RAW DATA »
[Begin]
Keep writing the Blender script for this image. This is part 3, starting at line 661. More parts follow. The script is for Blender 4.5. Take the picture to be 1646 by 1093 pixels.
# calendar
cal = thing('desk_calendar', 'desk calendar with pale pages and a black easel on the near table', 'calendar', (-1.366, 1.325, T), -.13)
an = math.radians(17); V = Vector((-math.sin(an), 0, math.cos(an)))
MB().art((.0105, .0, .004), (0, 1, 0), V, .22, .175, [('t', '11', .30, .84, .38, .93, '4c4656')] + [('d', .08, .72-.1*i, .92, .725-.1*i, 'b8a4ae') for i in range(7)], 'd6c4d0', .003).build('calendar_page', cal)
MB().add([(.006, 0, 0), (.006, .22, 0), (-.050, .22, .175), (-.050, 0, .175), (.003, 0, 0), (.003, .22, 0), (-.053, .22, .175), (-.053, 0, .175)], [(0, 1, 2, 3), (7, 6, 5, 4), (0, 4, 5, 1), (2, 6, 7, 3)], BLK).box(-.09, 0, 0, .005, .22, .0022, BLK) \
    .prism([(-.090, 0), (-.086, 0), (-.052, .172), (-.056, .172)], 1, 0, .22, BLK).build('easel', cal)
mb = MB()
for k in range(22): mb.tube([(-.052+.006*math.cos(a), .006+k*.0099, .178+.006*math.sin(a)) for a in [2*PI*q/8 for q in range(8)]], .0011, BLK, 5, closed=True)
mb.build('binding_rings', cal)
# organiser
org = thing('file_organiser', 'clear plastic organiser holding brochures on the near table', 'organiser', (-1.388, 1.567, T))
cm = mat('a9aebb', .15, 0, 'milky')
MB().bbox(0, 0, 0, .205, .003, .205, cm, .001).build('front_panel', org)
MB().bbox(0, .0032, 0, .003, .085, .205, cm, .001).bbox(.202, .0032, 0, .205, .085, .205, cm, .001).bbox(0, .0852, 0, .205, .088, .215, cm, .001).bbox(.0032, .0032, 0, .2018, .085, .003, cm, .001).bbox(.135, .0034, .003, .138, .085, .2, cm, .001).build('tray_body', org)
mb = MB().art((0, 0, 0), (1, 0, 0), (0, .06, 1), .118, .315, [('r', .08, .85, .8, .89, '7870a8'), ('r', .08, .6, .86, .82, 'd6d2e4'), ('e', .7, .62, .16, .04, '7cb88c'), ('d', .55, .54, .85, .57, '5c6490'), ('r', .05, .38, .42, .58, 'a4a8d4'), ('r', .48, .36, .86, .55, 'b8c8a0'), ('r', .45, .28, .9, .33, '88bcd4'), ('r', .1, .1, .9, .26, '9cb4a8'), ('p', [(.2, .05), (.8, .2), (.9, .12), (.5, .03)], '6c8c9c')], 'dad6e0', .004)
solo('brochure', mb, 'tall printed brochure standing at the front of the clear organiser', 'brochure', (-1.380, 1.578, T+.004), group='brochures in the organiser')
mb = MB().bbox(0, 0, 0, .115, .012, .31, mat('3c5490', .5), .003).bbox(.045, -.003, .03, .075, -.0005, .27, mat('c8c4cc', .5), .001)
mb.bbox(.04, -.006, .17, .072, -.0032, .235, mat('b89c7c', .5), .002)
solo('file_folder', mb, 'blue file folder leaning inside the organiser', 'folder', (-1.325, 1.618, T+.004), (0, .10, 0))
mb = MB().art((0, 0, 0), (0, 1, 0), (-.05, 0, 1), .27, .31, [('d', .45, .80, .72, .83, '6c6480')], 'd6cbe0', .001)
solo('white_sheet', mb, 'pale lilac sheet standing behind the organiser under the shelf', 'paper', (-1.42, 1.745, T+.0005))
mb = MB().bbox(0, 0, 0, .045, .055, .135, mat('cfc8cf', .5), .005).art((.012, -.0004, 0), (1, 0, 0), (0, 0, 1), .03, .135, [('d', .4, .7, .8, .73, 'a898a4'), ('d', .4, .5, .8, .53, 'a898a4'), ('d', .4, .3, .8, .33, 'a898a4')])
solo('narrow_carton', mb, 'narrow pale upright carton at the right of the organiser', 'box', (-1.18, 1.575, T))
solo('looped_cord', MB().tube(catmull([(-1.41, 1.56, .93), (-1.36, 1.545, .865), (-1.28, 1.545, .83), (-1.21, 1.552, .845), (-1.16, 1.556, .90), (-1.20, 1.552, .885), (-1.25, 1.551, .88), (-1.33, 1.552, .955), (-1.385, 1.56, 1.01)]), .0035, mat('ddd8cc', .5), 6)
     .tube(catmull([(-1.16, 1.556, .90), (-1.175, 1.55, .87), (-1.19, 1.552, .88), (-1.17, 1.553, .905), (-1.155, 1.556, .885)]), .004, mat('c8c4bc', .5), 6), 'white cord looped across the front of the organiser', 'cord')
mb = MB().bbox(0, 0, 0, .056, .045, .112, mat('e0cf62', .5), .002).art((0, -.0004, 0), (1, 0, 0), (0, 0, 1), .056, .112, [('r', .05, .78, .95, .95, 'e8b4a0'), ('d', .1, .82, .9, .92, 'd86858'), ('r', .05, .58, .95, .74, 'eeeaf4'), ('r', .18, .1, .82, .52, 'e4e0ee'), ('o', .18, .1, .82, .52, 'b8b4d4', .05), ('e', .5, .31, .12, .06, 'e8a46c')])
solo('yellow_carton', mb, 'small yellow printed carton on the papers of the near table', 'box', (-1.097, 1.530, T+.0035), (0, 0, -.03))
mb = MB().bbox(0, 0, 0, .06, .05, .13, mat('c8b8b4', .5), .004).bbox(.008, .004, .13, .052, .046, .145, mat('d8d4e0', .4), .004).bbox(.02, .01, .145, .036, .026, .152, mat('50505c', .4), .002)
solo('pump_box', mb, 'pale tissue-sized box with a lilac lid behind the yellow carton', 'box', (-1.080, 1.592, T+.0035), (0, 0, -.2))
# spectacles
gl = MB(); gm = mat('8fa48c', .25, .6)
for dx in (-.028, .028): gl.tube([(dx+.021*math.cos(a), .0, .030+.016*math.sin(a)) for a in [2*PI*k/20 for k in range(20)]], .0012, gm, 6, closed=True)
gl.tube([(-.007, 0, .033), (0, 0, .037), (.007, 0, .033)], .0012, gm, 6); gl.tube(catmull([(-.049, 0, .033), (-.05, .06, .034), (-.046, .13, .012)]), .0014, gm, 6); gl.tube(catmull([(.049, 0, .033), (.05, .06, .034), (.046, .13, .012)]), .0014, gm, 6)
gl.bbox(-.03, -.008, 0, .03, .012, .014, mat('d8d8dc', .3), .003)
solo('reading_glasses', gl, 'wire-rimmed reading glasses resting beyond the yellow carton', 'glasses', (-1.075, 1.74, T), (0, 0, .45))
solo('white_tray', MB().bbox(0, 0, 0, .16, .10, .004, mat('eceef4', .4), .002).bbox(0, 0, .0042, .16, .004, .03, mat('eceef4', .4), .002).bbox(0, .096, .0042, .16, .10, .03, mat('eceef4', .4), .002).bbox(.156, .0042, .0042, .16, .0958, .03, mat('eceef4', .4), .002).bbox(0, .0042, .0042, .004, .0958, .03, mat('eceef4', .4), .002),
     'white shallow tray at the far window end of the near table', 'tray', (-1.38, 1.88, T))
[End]
REQUEST » Return every line of the material exactly.

RESPONSE TO THE EXERCISE »
Keep writing the Blender script for this image. This is part 3, starting at line 661. More parts follow. The script is for Blender 4.5. Take the picture to be 1646 by 1093 pixels.
# calendar
cal = thing('desk_calendar', 'desk calendar with pale pages and a black easel on the near table', 'calendar', (-1.366, 1.325, T), -.13)
an = math.radians(17); V = Vector((-math.sin(an), 0, math.cos(an)))
MB().art((.0105, .0, .004), (0, 1, 0), V, .22, .175, [('t', '11', .30, .84, .38, .93, '4c4656')] + [('d', .08, .72-.1*i, .92, .725-.1*i, 'b8a4ae') for i in range(7)], 'd6c4d0', .003).build('calendar_page', cal)
MB().add([(.006, 0, 0), (.006, .22, 0), (-.050, .22, .175), (-.050, 0, .175), (.003, 0, 0), (.003, .22, 0), (-.053, .22, .175), (-.053, 0, .175)], [(0, 1, 2, 3), (7, 6, 5, 4), (0, 4, 5, 1), (2, 6, 7, 3)], BLK).box(-.09, 0, 0, .005, .22, .0022, BLK) \
    .prism([(-.090, 0), (-.086, 0), (-.052, .172), (-.056, .172)], 1, 0, .22, BLK).build('easel', cal)
mb = MB()
for k in range(22): mb.tube([(-.052+.006*math.cos(a), .006+k*.0099, .178+.006*math.sin(a)) for a in [2*PI*q/8 for q in range(8)]], .0011, BLK, 5, closed=True)
mb.build('binding_rings', cal)
# organiser
org = thing('file_organiser', 'clear plastic organiser holding brochures on the near table', 'organiser', (-1.388, 1.567, T))
cm = mat('a9aebb', .15, 0, 'milky')
MB().bbox(0, 0, 0, .205, .003, .205, cm, .001).build('front_panel', org)
MB().bbox(0, .0032, 0, .003, .085, .205, cm, .001).bbox(.202, .0032, 0, .205, .085, .205, cm, .001).bbox(0, .0852, 0, .205, .088, .215, cm, .001).bbox(.0032, .0032, 0, .2018, .085, .003, cm, .001).bbox(.135, .0034, .003, .138, .085, .2, cm, .001).build('tray_body', org)
mb = MB().art((0, 0, 0), (1, 0, 0), (0, .06, 1), .118, .315, [('r', .08, .85, .8, .89, '7870a8'), ('r', .08, .6, .86, .82, 'd6d2e4'), ('e', .7, .62, .16, .04, '7cb88c'), ('d', .55, .54, .85, .57, '5c6490'), ('r', .05, .38, .42, .58, 'a4a8d4'), ('r', .48, .36, .86, .55, 'b8c8a0'), ('r', .45, .28, .9, .33, '88bcd4'), ('r', .1, .1, .9, .26, '9cb4a8'), ('p', [(.2, .05), (.8, .2), (.9, .12), (.5, .03)], '6c8c9c')], 'dad6e0', .004)
solo('brochure', mb, 'tall printed brochure standing at the front of the clear organiser', 'brochure', (-1.380, 1.578, T+.004), group='brochures in the organiser')
mb = MB().bbox(0, 0, 0, .115, .012, .31, mat('3c5490', .5), .003).bbox(.045, -.003, .03, .075, -.0005, .27, mat('c8c4cc', .5), .001)
mb.bbox(.04, -.006, .17, .072, -.0032, .235, mat('b89c7c', .5), .002)
solo('file_folder', mb, 'blue file folder leaning inside the organiser', 'folder', (-1.325, 1.618, T+.004), (0, .10, 0))
mb = MB().art((0, 0, 0), (0, 1, 0), (-.05, 0, 1), .27, .31, [('d', .45, .80, .72, .83, '6c6480')], 'd6cbe0', .001)
solo('white_sheet', mb, 'pale lilac sheet standing behind the organiser under the shelf', 'paper', (-1.42, 1.745, T+.0005))
mb = MB().bbox(0, 0, 0, .045, .055, .135, mat('cfc8cf', .5), .005).art((.012, -.0004, 0), (1, 0, 0), (0, 0, 1), .03, .135, [('d', .4, .7, .8, .73, 'a898a4'), ('d', .4, .5, .8, .53, 'a898a4'), ('d', .4, .3, .8, .33, 'a898a4')])
solo('narrow_carton', mb, 'narrow pale upright carton at the right of the organiser', 'box', (-1.18, 1.575, T))
solo('looped_cord', MB().tube(catmull([(-1.41, 1.56, .93), (-1.36, 1.545, .865), (-1.28, 1.545, .83), (-1.21, 1.552, .845), (-1.16, 1.556, .90), (-1.20, 1.552, .885), (-1.25, 1.551, .88), (-1.33, 1.552, .955), (-1.385, 1.56, 1.01)]), .0035, mat('ddd8cc', .5), 6)
     .tube(catmull([(-1.16, 1.556, .90), (-1.175, 1.55, .87), (-1.19, 1.552, .88), (-1.17, 1.553, .905), (-1.155, 1.556, .885)]), .004, mat('c8c4bc', .5), 6), 'white cord looped across the front of the organiser', 'cord')
mb = MB().bbox(0, 0, 0, .056, .045, .112, mat('e0cf62', .5), .002).art((0, -.0004, 0), (1, 0, 0), (0, 0, 1), .056, .112, [('r', .05, .78, .95, .95, 'e8b4a0'), ('d', .1, .82, .9, .92, 'd86858'), ('r', .05, .58, .95, .74, 'eeeaf4'), ('r', .18, .1, .82, .52, 'e4e0ee'), ('o', .18, .1, .82, .52, 'b8b4d4', .05), ('e', .5, .31, .12, .06, 'e8a46c')])
solo('yellow_carton', mb, 'small yellow printed carton on the papers of the near table', 'box', (-1.097, 1.530, T+.0035), (0, 0, -.03))
mb = MB().bbox(0, 0, 0, .06, .05, .13, mat('c8b8b4', .5), .004).bbox(.008, .004, .13, .052, .046, .145, mat('d8d4e0', .4), .004).bbox(.02, .01, .145, .036, .026, .152, mat('50505c', .4), .002)
solo('pump_box', mb, 'pale tissue-sized box with a lilac lid behind the yellow carton', 'box', (-1.080, 1.592, T+.0035), (0, 0, -.2))
# spectacles
gl = MB(); gm = mat('8fa48c', .25, .6)
for dx in (-.028, .028): gl.tube([(dx+.021*math.cos(a), .0, .030+.016*math.sin(a)) for a in [2*PI*k/20 for k in range(20)]], .0012, gm, 6, closed=True)
gl.tube([(-.007, 0, .033), (0, 0, .037), (.007, 0, .033)], .0012, gm, 6); gl.tube(catmull([(-.049, 0, .033), (-.05, .06, .034), (-.046, .13, .012)]), .0014, gm, 6); gl.tube(catmull([(.049, 0, .033), (.05, .06, .034), (.046, .13, .012)]), .0014, gm, 6)
gl.bbox(-.03, -.008, 0, .03, .012, .014, mat('d8d8dc', .3), .003)
solo('reading_glasses', gl, 'wire-rimmed reading glasses resting beyond the yellow carton', 'glasses', (-1.075, 1.74, T), (0, 0, .45))
solo('white_tray', MB().bbox(0, 0, 0, .16, .10, .004, mat('eceef4', .4), .002).bbox(0, 0, .0042, .16, .004, .03, mat('eceef4', .4), .002).bbox(0, .096, .0042, .16, .10, .03, mat('eceef4', .4), .002).bbox(.156, .0042, .0042, .16, .0958, .03, mat('eceef4', .4), .002).bbox(0, .0042, .0042, .004, .0958, .03, mat('eceef4', .4), .002),
     'white shallow tray at the far window end of the near table', 'tray', (-1.38, 1.88, T))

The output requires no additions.